From collections to class-action cases, Reardon reflects on 50 years of lawyering

New London — Attorney Robert I. Reardon Jr., whose personal injury law firm has long been associated with exhaustive trial preparation and six-figure settlements, was recognized by the New London County Bar Association earlier this month for 50 years of legal practice.

Working out of an impeccably maintained Tudor-style home at the corner of Hempstead and Broad streets, Reardon has taken on cases of local and international import. He secured settlements for the families of two East Lyme teenagers who died in 1988 after their car plunged into a river due to missing bridge barriers on Chapel Street in New Haven. He was a lead attorney in class-action lawsuits involving a defective contraceptive device known as the Dalkon Shield and in litigation brought by consumers of Nutrisystem, a drink that dieters said damaged their gallbladders.

Reardon and his firm negotiated more than $8.1 million in settlements for victims of abuse by Catholic priests. He represented Connecticut victims and survivors of the Station Nightclub fire of 2003, in which 100 died and more than 200 were injured when a pyrotechnics display during a Great White concert ignited sound-proofing material inside the West Warwick, R.I., nightclub.

Reardon even represented Donald J. Trump in 2003, when Trump, then a casino financier, was fired by the Eastern Pequots as the tribe sought federal recognition. The case was resolved with an undisclosed settlement; in 2016, during Trump's Republican presidential campaign, Reardon, who is a registered Democrat, declined to comment on it.

Reardon said by phone this past week that he was spending a few days in Manhattan, having just resolved a case with a confidential settlement agreement. These days, he said, he has the benefit of not dealing with the responsibilities of firm management, since his daughter, attorney Kelly E. Reardon, became managing partner in January 2019 and the firm's attorneys and staff are highly experienced.

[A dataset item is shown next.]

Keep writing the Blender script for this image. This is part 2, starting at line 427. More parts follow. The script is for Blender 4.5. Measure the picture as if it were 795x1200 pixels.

Reardon said he now has the luxury of picking and choosing the cases he wants to try.

He was raised in Waterford but has lived in Niantic for decades with his wife, Lise Reardon, who is the founder and executive director of Eastern Connecticut Ballet. They have two adult daughters, Kelly and Colleen Shay, and two grandchildren.

Reardon attended Boston College and Fordham Law School, then honed his legal skills while serving in the U.S. Marine Judge Advocate General's Corps at North Carolina's Camp Lejeune from 1971 to 1973.

Reardon said he never regretted returning to New London to practice law. "It's been a great career, and a great life in New London," he said.

At the Feb. 4 bar association celebration at Langley's in Waterford, Reardon said he thanked a number of people involved in his career. After law school, while awaiting his departure to Camp Lejeune, Reardon said the late attorney A.A. "Ted" Washton allowed him to handle cases even before he was sworn in.

He also thanked attorney Wayne Tillinghast, who was opposing counsel in the first pretrial negotiation Reardon attended as a lawyer. When Reardon followed his boss's orders and demanded a $50,000 settlement in a case that he now knows was worth no more than $5,000, the judge yelled at him and threw him out his chambers.

"When I got into the hallway, I was so distressed," Reardon recalled. "I'd never been in front of a judge. Wayne told me sometimes that's just the way judges act."

Tillinghast, who passed his own 50-year practice milestone years ago, and retired four years ago at age 80, remembered the incident when reached by phone Friday.

"The judge just jumped all over him left and right," Tillinghast said. The real target of the judge's ire was Washton, he said.

Following his Marine service, Reardon said he was hired in November 1974 by the New London law firm McGuire and Shapiro, and told by his boss, attorney Morgan K. McGuire, to start working after the first of the year. Between Thanksgiving and Christmas, McGuire died of a heart attack on the way to the court, and Reardon said he wondered if he had a job. The firm's other partner, Michael Shapiro, told Reardon he would be handling all of McGuire's files and that the firm would be called Shapiro and Reardon.

Kelly Reardon introduced her father at the Feb. 4 bar association event. She said he can still outwork her, and that his tirelessness is the secret to his success.

"He's taught me you have to work your opponent," she said in a recent phone interview. "That the number one way to achieve success is to work harder than the lawyer you're up against, preparing more, spending more time to get ready for depositions and trial and knowing more than the person you're taking the deposition of."

At the event, Kelly Reardon said she recounted that her father has not always had the opportunity to pick and choose cases. She noted that in his early years, he represented The Day in collections cases when its newspaper delivery staff failed to turn in subscriber payments.

Also recognized by the New London Country Bar Association for 50 years of lawyering was attorney Peter F. Stuart of Mystic, whose practice most recently has focused on elder law and estate planning. Stuart did not respond to several phone messages left at his office.